The high-bandwidth memory market is exploding due to its usage in AI accelerators.
By Josh Norem
Micron HBM3e
Credit: Micron

We all know Nvidia is enjoying life as the belle of the AI ball, thanks to its hardware being the gold standard for training AI models. Now, it appears it'll be bringing its hardware partners along for the ride as well. Memory maker Micron has been tapped to provide the latest high-bandwidth memory (HBM3e) for the company's upcoming H200 accelerator, and it says it's completely sold out for the rest of 2024. Not only that, but it also says most of its HBM supply is already allocated for 2025.

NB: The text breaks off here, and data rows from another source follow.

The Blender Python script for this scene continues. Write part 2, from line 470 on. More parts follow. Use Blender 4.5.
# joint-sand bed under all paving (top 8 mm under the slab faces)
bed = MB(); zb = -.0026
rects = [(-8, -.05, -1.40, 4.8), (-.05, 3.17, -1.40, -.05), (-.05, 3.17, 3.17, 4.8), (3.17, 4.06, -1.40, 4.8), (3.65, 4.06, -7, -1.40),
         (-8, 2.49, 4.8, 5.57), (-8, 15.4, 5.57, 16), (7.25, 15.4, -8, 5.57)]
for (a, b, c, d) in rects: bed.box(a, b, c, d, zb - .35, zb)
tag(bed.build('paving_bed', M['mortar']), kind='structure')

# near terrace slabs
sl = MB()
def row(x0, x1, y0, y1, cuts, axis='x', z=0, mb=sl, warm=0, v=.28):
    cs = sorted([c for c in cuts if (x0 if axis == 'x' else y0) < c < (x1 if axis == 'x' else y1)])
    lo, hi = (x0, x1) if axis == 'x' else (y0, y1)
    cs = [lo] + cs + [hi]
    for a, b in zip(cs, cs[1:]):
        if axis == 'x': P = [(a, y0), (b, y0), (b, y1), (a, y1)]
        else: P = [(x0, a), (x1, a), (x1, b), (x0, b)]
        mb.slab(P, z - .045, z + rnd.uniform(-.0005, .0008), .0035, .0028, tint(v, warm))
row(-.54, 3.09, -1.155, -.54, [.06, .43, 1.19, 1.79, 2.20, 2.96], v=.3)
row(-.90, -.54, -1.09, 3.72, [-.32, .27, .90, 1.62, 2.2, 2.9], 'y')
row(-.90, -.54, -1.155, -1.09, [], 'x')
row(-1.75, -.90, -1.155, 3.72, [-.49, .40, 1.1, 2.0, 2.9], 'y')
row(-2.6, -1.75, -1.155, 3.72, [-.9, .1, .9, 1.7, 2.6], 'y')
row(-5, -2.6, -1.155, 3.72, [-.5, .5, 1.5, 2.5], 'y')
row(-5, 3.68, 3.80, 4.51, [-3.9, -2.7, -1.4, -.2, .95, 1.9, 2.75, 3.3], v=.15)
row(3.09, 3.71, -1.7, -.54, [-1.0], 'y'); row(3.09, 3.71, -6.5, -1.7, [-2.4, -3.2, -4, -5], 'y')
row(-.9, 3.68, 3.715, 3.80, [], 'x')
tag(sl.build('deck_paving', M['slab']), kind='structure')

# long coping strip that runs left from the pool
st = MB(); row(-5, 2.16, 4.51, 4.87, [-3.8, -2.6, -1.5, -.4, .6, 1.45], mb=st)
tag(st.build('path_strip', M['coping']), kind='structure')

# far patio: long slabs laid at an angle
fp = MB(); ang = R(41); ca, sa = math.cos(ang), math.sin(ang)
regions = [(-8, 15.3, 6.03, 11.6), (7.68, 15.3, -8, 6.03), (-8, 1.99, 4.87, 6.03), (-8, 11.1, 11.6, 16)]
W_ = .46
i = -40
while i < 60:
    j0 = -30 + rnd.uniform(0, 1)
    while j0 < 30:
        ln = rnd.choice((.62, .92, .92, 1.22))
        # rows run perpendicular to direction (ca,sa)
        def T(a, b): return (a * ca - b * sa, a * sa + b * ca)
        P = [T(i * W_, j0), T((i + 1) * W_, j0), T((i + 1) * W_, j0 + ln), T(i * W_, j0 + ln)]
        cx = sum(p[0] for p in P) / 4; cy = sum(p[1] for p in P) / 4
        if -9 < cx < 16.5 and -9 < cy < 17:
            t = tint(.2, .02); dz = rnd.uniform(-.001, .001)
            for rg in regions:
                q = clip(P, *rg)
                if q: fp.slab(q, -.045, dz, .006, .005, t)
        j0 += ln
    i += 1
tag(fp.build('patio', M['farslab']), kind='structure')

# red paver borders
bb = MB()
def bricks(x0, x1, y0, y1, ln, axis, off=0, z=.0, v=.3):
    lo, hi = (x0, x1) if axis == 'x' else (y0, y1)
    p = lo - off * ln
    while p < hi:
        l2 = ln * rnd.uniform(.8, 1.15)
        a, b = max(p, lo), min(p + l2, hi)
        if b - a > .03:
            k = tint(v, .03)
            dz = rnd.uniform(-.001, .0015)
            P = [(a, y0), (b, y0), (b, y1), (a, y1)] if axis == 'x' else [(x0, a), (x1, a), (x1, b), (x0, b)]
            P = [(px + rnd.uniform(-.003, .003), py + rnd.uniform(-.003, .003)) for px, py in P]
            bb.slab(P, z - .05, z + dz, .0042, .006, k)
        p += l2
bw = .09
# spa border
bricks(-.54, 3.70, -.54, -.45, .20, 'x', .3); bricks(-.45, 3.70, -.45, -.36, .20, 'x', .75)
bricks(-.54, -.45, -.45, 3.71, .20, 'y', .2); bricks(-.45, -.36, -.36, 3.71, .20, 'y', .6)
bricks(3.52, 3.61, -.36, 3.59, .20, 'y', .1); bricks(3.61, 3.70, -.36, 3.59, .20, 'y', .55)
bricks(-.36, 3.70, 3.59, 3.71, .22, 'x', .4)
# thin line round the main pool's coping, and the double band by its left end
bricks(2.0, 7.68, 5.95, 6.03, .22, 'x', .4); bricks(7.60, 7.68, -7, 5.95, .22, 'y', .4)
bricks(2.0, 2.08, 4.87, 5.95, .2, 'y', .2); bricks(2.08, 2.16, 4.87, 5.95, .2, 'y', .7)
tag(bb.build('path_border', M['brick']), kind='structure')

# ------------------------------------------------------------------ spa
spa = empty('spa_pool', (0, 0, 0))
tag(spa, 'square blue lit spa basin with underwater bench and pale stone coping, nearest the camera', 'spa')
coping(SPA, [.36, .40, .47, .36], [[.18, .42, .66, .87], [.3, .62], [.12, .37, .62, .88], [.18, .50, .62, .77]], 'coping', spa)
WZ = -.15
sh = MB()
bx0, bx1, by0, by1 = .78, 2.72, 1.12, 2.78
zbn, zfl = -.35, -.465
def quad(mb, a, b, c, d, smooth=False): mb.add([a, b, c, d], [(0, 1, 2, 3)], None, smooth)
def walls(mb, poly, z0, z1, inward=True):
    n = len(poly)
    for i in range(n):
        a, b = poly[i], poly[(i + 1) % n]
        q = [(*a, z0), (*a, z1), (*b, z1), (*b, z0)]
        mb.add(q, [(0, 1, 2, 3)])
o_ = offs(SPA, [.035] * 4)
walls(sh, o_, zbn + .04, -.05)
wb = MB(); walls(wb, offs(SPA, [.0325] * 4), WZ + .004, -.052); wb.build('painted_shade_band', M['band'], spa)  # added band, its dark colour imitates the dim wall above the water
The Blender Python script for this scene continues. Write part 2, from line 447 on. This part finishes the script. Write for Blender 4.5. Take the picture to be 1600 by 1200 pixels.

Micron executives recently shared the results of a successful quarter for its memory products, which include HBM for servers, NAND for SSDs, and DDR5 for clients. The quarterly earnings statement is jubilant, with CEO Sanjay Mehrotra calling the results "well above the high end of guidance." Turning to the company's HBM memory portfolio, Mehrotra said, "Our HBM is sold out for calendar 2024, and the overwhelming majority of our 2025 supply has already been allocated." Due to the company's juicy contract with Nvidia for HBM3e chips for its H200 accelerator, which will begin shipping this year, the company expects business to be rosy for some time.

Micron roadmap
Micron is expected to roll out 12-layer stacks of HBM3e in 2025, eventually pushing bandwidth to 2TB/s and beyond in 2026. Credit: Micron

Micron says its HBM3e memory, the fastest server memory available until HBM4 arrives in 2026, has 30% lower power consumption than its competitors' offerings. It competes with both Samsung and SK Hynix in this market and is seen as the underdog, given its small market share. However, its status is on the upswing due to its partnership with Nvidia and what appears to be a competitive memory portfolio. Its HBM3e memory "cubes" offer 24GB capacity in an eight-layer design for up to 1.2TB/s of bandwidth per cube. The H200 will feature six modules for 141GB of HBM3e memory.

Tom's Hardware notes Micron beat its rivals to the HBM3e market, which likely granted it the coveted position of being added to Nvidia's second-generation H200 product. The company is readying its second salvo into the HBM3e market with a 12-layer design, increasing capacity per-cube to 36GB. In the earnings call, Mehrotra said Micron expects to begin ramping this version throughout 2025, so the eight-layer design will be its money-maker in 2024 as it rides along the gravy train that is the Nvidia H200 accelerator.